Padre
Santo, que estáis en los cielos, no sois Vos desagradecido para que piense yo
dejaréis de hacer lo que os suplicamos para honra de Vuestro Hijo; no por
nosotros, Señor, que no lo merecemos, sino por la Sangre de Vuestro Hijo y sus
merecimientos, y de su Madre gloriosa y de tantos Mártires y Santos que han
muerto por Vos. ¡Oh Padre Eterno!, mirad que no son de olvidar tantos azotes e
injurias; pues, Criador mío, ¿cómo pueden sufrir unas entrañas tan amorosas
como las vuestras, que lo que se hizo con tan ardiente amor por vuestro Hijo,
sea tenido en tan poco? Estáse ardiendo el mundo, quieren tornar a sentenciar a
Cristo, quieren poner su Iglesia por el suelo; deshechos los templos, perdidas
tantas almas, los Sacramentos quitados; pues ¿qué es esto, mi Señor y mi Dios?

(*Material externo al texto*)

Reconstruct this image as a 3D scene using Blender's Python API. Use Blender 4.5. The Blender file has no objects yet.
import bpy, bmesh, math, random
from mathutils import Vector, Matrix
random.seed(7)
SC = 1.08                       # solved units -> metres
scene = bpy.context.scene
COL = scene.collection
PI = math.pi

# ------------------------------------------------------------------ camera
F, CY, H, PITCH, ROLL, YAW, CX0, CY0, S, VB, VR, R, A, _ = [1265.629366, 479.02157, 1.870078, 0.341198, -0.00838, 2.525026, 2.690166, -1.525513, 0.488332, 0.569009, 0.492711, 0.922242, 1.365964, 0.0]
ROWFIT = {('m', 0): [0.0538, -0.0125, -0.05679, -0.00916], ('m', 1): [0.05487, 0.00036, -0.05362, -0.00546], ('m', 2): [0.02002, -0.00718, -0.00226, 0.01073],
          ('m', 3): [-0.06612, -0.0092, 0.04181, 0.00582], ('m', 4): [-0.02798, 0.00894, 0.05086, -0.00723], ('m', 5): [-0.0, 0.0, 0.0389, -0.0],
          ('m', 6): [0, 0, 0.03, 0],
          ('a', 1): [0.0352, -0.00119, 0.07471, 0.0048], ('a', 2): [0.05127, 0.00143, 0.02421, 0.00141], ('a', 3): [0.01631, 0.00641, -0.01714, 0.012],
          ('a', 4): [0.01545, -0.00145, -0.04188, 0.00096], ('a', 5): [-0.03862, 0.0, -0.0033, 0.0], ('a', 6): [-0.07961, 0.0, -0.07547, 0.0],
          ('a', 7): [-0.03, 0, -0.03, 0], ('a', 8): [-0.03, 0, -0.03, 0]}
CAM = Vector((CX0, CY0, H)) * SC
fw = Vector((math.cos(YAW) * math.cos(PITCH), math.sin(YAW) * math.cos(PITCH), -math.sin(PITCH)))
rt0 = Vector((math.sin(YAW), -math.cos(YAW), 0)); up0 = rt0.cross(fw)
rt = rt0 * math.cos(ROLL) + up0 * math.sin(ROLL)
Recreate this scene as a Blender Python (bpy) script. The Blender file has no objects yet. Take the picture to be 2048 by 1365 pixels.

O dad fin al mundo, o poned remedio a tan gravísimos males, que no hay corazón
que lo sufra, aún de los que somos ruines. Suplícoos pues, Padre Eterno, que no
lo sufráis ya Vos; atajad este fuego, Señor, que si queréis podéis; algún medio
ha de haber, Señor mío, póngale Vuestra Majestad; habed lástima de tantas almas
como se pierden, y favoreced vuestra Iglesia. No permitáis ya más daños en la
cristiandad, Señor. Dad ya luz a estas tinieblas. Ya, Señor, ya, Señor, haced
que sosiegue este mar; no ande siempre en tanta tempestad esta nave de la Iglesia,
y salvadnos, Señor mío, que perecemos.